(begin)

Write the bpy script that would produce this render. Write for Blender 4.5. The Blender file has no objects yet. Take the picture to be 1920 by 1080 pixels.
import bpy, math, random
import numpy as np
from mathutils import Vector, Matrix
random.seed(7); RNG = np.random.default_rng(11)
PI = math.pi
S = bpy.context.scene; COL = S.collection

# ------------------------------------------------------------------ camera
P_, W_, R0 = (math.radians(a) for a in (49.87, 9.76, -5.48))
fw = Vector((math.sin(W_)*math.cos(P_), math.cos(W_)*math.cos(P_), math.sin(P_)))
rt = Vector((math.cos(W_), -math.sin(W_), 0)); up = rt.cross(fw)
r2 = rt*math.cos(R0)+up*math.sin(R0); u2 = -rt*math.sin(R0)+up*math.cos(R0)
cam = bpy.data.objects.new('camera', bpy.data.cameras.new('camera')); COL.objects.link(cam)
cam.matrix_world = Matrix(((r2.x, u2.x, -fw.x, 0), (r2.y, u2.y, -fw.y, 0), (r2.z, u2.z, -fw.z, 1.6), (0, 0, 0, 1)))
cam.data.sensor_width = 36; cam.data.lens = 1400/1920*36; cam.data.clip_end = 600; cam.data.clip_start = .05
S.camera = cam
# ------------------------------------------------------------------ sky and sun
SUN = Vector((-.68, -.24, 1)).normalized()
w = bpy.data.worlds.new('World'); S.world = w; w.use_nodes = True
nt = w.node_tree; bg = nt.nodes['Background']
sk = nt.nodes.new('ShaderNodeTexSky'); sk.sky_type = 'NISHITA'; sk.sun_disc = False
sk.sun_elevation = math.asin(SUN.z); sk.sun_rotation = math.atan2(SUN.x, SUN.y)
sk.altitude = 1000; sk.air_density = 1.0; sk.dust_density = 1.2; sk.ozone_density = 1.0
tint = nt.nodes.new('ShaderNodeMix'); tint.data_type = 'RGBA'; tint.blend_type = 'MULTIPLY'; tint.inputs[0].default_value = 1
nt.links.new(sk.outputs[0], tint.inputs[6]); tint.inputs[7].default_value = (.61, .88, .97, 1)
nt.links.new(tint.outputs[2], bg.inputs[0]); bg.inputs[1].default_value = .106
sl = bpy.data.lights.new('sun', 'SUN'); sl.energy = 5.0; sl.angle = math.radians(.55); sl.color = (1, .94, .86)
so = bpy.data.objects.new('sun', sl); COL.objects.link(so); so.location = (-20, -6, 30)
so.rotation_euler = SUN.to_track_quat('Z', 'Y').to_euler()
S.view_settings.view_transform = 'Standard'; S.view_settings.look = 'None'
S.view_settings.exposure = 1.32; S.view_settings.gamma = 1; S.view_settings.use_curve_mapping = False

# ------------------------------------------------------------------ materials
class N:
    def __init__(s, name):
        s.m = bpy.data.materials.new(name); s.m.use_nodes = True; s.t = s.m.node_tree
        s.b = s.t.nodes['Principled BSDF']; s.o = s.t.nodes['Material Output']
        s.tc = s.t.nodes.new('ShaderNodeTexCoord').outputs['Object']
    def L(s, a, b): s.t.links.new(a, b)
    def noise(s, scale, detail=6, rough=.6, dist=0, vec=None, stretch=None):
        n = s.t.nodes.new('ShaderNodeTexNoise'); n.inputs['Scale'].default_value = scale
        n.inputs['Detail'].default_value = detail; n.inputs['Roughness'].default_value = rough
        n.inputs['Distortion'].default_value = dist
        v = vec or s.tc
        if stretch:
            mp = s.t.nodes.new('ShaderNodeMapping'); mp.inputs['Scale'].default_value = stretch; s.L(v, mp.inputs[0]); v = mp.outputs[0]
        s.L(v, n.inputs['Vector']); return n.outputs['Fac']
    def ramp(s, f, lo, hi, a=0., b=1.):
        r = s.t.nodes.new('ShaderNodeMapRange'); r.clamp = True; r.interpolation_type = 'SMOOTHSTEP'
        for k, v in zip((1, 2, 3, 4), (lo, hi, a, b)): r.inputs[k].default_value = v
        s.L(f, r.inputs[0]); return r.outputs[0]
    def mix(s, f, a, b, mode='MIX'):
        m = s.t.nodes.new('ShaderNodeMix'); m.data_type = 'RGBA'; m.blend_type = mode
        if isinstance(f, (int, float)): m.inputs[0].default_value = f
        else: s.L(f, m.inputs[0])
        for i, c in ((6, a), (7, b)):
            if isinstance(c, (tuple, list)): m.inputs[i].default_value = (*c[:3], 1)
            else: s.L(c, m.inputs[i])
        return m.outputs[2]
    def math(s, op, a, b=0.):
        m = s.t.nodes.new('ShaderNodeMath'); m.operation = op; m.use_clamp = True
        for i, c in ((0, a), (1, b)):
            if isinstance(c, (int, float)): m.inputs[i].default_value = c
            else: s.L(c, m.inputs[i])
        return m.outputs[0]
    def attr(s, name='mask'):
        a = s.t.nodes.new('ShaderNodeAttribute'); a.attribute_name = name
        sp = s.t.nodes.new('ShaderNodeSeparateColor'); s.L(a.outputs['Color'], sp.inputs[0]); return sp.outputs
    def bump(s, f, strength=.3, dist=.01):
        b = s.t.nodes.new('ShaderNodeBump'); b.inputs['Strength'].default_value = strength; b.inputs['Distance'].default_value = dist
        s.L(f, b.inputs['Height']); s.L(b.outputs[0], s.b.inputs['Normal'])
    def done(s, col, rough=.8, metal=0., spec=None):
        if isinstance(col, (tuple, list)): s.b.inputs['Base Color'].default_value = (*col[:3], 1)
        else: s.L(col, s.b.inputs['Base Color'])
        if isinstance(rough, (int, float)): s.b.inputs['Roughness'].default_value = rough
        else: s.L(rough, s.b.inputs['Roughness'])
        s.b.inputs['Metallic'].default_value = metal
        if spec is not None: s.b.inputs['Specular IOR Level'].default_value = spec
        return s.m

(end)

GIVEN EXERCISE » All lines in the data that contain the word "objects" should be copied.

EXPECTED ANSWER »
Write the bpy script that would produce this render. Write for Blender 4.5. The Blender file has no objects yet. Take the picture to be 1920 by 1080 pixels.
cam = bpy.data.objects.new('camera', bpy.data.cameras.new('camera')); COL.objects.link(cam)
so = bpy.data.objects.new('sun', sl); COL.objects.link(so); so.location = (-20, -6, 30)